Atomic Beam Apparatus for Studying the Atomic Spectra of Gases, Especially Hydrogen

Abstract

I. Introduction. No consideration appears to have been given in the literature to the design of beam apparatus for studying the atomic spectra of gases. Considering our uniquely complete theoretical knowledge of the spectrum of hydrogen, and the inconclusive nature of our present experimental knowledge of the structure of the alpha-line, atomic beam studies of this line are needed. II. Geometrical consideration.
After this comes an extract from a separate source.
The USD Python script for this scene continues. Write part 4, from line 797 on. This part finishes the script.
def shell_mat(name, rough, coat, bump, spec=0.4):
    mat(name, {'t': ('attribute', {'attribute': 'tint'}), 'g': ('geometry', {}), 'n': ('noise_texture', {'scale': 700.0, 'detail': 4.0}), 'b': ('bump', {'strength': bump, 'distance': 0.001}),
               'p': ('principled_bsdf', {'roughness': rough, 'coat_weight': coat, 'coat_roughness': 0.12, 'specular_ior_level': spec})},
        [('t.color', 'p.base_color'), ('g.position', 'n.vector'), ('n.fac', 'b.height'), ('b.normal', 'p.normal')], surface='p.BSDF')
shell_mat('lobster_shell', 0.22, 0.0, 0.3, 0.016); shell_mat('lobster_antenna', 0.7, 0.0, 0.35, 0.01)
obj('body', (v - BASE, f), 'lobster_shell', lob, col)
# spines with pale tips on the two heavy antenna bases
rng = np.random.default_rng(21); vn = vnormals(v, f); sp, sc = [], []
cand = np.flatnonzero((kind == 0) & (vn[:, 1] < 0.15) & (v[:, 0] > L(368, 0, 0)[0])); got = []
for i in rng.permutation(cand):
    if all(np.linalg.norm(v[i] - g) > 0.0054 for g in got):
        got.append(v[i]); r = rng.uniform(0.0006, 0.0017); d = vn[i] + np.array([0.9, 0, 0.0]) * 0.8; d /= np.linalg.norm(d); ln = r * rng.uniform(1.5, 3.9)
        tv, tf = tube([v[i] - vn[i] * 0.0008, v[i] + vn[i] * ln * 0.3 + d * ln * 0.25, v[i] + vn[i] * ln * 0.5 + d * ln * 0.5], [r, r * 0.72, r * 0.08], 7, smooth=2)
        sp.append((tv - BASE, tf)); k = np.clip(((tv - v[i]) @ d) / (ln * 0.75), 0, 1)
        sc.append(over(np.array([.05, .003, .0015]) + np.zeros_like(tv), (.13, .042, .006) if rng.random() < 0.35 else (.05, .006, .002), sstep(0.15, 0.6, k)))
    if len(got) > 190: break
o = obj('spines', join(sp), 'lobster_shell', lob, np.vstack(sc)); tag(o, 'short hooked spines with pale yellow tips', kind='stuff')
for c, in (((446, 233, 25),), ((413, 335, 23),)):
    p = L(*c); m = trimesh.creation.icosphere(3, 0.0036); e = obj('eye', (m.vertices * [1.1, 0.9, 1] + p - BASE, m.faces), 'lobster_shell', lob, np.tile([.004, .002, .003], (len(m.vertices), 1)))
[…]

The pressure ratio of the final and initial chambers must be far smaller than the solid angle subtended by the first slit at a point in the field of view; and the region of space in which the atoms are excited should not extend, in the line of view, far beyond the full (non-penumbral) portion of the beam. III. The Doppler effect. Five independent contributions to the Doppler effect, for a line emitted from an atomic beam, are studied: (1) Original atomic velocity; (2) atomic velocity gained by excitation (in particular, for hydrogen excited by electron impact); (3) atomic velocity gained by emission; (4) spread of light in the optical system; (5) error of orientation of the optical system with respect to the beam. Some of these factors tend to produce broadening, and some to produce frequency shifts. The broadening can probably be kept low enough for the complete resolution of the electronic structure of the alpha-line, $\frac{\nu }{\Delta \nu }=4.2\mathrm{}\times {10}^5$. IV. Design of the apparatus. An atomic beam apparatus is described which has been designed and built with a view to the conditions outlined above.